Disconcerting, both humourous and visceral, Kontakthof performed by Tanztheater Wuppertal continues to shock. Created by the late Pina Bausch, dance icon, in 1978, it must have been doubly shocking at that time, breaking both the conventions of dance and revealing the male/female power play beneath conventional respectability. Although her techniques bringing theatre into dance, speech, addressing the audience and performers of all shapes and sizes are now standard in the contemporary dance world and have less shock value, the subject matter continues to have devastating power.
This show gets under your skin
Bausch cast older individuals from the locality, not trained dancers and later, used teenagers, both adding extra aspects. In particular, the older cast with their characterful faces brought an individuality which is lacking in the new cast of more middle-aged performers. However, this cast, continuing Bausch’s tradition, still enact an authentic expressivity by bringing their personal experiences to their performance.
Set in a dreary post-war dance hall with chairs on three sides the company sit waiting to perform. The women wear stunningly seductive evening dresses with bright colours and satiny sheen, the men in anonymous almost identical suit and ties. Saccharine jazz music and tango from the 20s and 30s (including the Harry Lyme theme) lull us into a false sense of well-being.

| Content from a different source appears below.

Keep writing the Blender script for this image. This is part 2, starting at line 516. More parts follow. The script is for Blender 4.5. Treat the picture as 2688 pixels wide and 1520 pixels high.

A woman walks to the front and examines her teeth, opening her mouth in a grimace, then pulls in her stomach, last minute checks, as if we the audience are a mirror in a ladies’ room. It is clear from the beginning that the audience are complicit as we recognise ourselves in these tiny, mundane actions.
This is a theatre of gestures and steps rather than dance moves, structured around circles and straight lines broken by random incidents in ritualistic repetition. It does not progress in a ‘narrative’ but rather in a set of contrasts between unexpected silliness (a woman chirping like a peewit) and increasing horror. Nasty interchanges between possibly long married couples - slaps, pinches, even one woman putting her finger up her partner’s nostril, grow steadily nastier. There’s a clever set piece where the couples face each other at a distance on the chairs either side, the woman moving in wildly, the men’s arms waving frantically. As the men pull their chairs nearer until they meet the women we understand it is their actions which are causing the women’s distress.
Finally, longing, desire and loneliness become frenzies and we are in a madhouse, with a woman’s hysterical laughter turning into screaming, abject men become predatory, chasing women around the stage culminating in a horrific suggestion of a gang rape when all the men crowd round one woman who remains impassive as they paw her more and more aggressively.
The silliness and humour are welcome reliefs, in particular a film show of ducks (typically random) with an old-fashioned voice-over. Two men scat singing was delightful but there is little joy in this piece. Unfortunately this cycle of silliness, nastiness, silliness, nastiness becomes predictable and tiresome. The first act felt far too long by at least 20, even 30 minutes.
Now PIna Bausch has achieved iconic status, it is perhaps time that the company became more critical of the work and dare to perhaps edit the over-long sections. It did not warrant the three hours, a Shakespearean length. That said, the second act redeemed itself. Each time the breakouts return to the identical gestures and ordered striding in circles or lines. Anyone, usually a woman, who collapses is left ignored on the floor. Only at the end do the couples waltz, drooping with fatigue after the maelstrom of emotion throughout the show. The political subtext of behaviour in a totalitarian society becomes clear, where everyone must conform. This show gets under your skin and we are left with a sombre reminder of its continued relevance to today.